Analysis of an oscillating squeeze flim between a rubber surface and a rigid

Abstract

Squeeze film theories have often been a major area of interest in fluid mechanics. In the present thesis, effects of surface roughness and permeability of rubber block on leakage flow rate and hydrodynamic force developed in fluid film between a cylindrical rigid surface and a cylindrical rubber surface are analyzed. The modified Reynolds equation, Laplace equation and governing equation for three parameter viscoelastic model are solved simultaneously to obtain pressure developed in fluid film between the mating surfaces as well as in the porous matrix and viscoelastic deformation of rubber surface. Equations are discretized into finite difference equations and solved by Gauss-Siedel iteration. It is seen that with increasing standard deviation and center line average (CLA) of surface height of rubber block, load carrying capacity increases significantly developing huge hydrodynamic force in the fluid film.

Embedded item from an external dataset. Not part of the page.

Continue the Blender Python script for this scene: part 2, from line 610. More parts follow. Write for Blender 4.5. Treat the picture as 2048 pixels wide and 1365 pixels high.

Leakage flow rate also decreases with increasing standard deviation and center line average (CLA) of surface height of rubber block. Whereas with increasing permeability of rubber block, load carrying capacity decreases significantly but leakage flow rate decreases slightly. The present analyses contribute to designing many engineering applications such as bearing, wet clutch and non-contacting face seal. The results obtained from the present model are compared with experimental results available in the literature and a very good agreement is found.